The board has taken on an amazing communal spirit. People have bough beers for “any teacher,” “Guy with a Duff tattoo,” and “Willie the forklift driver.” Just before Veteran’s Day, the board was littered with squares that simply said “Veteran.” Harrison Ford was on the board, now gone (presumably, he claimed his beer). Nury Martinez, who represents Van Nuys on L.A.’s City Council in the 6th district, has been on the board. “She’s come in a few times,” Jen says matter-of-factly.

And Martinez has company. Cindy Montanez, who’s running against Martinez in an attempt to unseat her, recently scheduled a meet-and-greet at MacLeod on Feb. 13. We’ll let you know how the election goes on March 3.

But politics aside, the big star at MacLeod is Rosie, a micro-pig owned by a local resident who pops in from time to time. The pig drives business. “Rosie is so popular. If I put on Instagram that Rosie’s here, people come in immediately,” Jen says. “She doesn’t bother anyone. She likes to stay among the peanut shells.”

By 8 p.m., the Wednesday night knitting crowd is up to about 50 people. One of them is Grant Paulis, a 30-year-old camera operator from Van Nuys. Paulis hit the MacLeod taproom on the day it opened in 2014, and came back every day (“I had perfect citizenship!” he exclaims) for two months until he finally had to go out of town for a bachelor party and missed a day. But that’s nothing. His twin brother, Sean, made it 90 days straight form the opening. “Then his girlfriend finally got mad, and she would no longer accept any explanation of why he had to go to the brewery every day,” he says.

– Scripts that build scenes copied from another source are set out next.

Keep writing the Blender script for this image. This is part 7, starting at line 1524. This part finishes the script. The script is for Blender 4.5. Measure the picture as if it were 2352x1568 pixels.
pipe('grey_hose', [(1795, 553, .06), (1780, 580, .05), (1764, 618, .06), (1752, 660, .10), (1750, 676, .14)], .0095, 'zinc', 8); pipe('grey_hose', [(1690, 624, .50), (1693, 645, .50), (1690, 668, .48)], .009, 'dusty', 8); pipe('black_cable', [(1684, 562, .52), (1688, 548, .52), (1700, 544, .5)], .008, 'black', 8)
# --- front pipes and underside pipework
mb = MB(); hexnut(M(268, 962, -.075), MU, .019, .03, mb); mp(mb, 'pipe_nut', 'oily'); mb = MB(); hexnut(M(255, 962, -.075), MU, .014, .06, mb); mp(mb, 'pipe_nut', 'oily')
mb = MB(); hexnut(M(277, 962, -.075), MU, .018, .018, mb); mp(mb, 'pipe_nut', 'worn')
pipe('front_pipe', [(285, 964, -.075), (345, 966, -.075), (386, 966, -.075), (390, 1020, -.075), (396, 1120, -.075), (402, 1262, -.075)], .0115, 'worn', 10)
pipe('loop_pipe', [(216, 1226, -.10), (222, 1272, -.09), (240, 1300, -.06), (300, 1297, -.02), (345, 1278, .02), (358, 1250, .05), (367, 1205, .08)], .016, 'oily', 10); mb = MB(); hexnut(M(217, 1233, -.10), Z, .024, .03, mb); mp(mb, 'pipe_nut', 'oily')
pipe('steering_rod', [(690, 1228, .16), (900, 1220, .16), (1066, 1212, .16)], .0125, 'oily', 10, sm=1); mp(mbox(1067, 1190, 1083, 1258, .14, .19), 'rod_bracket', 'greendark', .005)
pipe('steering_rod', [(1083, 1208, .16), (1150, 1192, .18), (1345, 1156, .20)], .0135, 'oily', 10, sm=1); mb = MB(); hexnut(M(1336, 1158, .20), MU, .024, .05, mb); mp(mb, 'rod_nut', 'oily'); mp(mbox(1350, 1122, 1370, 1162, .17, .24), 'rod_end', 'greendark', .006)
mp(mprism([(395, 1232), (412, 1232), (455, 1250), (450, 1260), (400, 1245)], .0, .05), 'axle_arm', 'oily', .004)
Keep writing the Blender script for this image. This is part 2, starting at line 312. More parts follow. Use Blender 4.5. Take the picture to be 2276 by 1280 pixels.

Paulis knows his beer. He loves MacLeod’s offerings, but hates beerier-than-thou attitude. He tried to bring his dad into the world, but a tap-pulling snob at another brewery shot dad down.

“My dad said ‘I like amber lagers. You have anything like that?’ And the guy told him ‘Amber is not a style of beer, it’s a color.’ He was that total craft beer douchebag,” Paulis says. “But you get none of that here. You get, ‘Hey, would you like a pint?’ That’s the way it should be.”

Boase knows regulars like Paulis are getting MacLeod off the ground, with both bent elbows and word-of-mouth. “Craft beer” may be booming everywhere, but a startup is still a startup, and up-front costs can be staggering. “You can’t survive without a taproom initially,” Boase says. “It takes a while to build retail. We’re just getting there now.” MacLeod is providing about 14 barrels a week, approximately 450 gallons, to 22 bars in the L.A. area, and just secured a distributor that will expand their reach from San Diego to Santa Barbara. That’s good news for Boase. She’d love to be a bigger microbrewery, but never lose her roots.

“I like the idea of doing something right here at home, boosting Van Nuys,” she says. “We’re thumbing our nose at Hollywood. They can have the hipsters. We’re happy with the forklift drivers.”

Paulis agrees. “Anyone who’s ever pulled a tap here is very personable. I’ve hung out with most of them off the clock, whether it’s at another bar, or at my house for ‘extra innings,’” he says. “There aren’t TVs, so you have to talk to people, and I think we’ve forgot as a society that that’s how you make new friends. I’ve made lots of friends here. I know most of the regulars by name. It’s a comfortable, homey place. It’s like my own personal ‘Cheers.’”
  


—MacLeod Ale is located at 14741 Calvert St. in tragically unhip Van Nuys in Los Angeles. Look for the lime-green bike rack!